Jean Kaempfer & Filippo Zanghi, © 2003
Section de Français – Université de Lausanne
À l'inverse, l'énonciation de discours proscrit l'utilisation du passé simple et laisse toujours apparaître dans l'énoncé les traces de son énonciation. Il s'agit notamment des marques de la première et de la deuxième personne (je/tu), de certains adverbes spatio-temporels (ici/maintenant), des pronoms possessifs et démonstratifs, des verbes au présent, etc. Toutes ces expressions sont dites déictiques parce qu'elles ne peuvent être interprétées que si l'on remonte de l'énoncé à la situation d'énonciation (deixis), c'est-à-dire à la personne du locuteur, comme à l'espace et au temps qui lui sont contemporains. On ne peut pas comprendre l'énoncé je pars demain
indépendamment de celui qui dit je
et du moment où il le dit.
Or, le discours n'est pas le propre de l'oral. Il apparaît également dans le récit écrit. Il est là dès que le narrateur rapporte la parole des personnages, mais aussi quand il commente les événements.

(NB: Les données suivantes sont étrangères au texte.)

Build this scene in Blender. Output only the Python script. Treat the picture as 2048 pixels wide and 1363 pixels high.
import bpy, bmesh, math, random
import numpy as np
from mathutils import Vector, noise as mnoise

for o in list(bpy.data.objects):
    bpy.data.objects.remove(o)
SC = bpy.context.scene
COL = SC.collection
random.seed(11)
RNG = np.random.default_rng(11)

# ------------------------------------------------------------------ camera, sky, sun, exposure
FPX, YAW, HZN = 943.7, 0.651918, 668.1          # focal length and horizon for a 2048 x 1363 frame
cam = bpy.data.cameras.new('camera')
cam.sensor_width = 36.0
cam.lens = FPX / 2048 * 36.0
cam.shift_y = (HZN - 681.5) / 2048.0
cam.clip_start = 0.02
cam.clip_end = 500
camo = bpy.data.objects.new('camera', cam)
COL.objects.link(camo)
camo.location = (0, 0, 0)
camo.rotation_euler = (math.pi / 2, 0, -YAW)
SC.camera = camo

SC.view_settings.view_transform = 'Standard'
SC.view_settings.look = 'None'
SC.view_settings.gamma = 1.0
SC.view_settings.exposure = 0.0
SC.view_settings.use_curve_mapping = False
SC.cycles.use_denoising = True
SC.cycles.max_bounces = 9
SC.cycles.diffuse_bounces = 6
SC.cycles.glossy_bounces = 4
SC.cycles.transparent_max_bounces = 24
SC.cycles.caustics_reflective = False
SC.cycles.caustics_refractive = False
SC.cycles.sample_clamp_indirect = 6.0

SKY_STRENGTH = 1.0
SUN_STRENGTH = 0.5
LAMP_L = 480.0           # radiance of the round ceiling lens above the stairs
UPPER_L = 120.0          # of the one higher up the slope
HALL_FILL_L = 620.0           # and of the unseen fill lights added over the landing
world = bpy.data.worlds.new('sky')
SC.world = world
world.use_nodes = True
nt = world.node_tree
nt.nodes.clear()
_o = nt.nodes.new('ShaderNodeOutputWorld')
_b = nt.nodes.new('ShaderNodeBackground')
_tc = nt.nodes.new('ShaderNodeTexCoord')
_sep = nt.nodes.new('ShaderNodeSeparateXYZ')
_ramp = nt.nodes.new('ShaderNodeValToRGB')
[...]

Ainsi, en (4), dans un peu plus riche que ne le permettent en France les lois du goût
, un jugement sociologique normatif est proposé. C'est le présent qui signale cette intrusion du narrateur. Moins nettement, dans une de ces grosses chaînes d'or fabriquées à Gênes
, le démonstratif renvoie lui aussi à la situation de celui qui parle, en l'occurrence à un monde d'objets supposé connu du lecteur.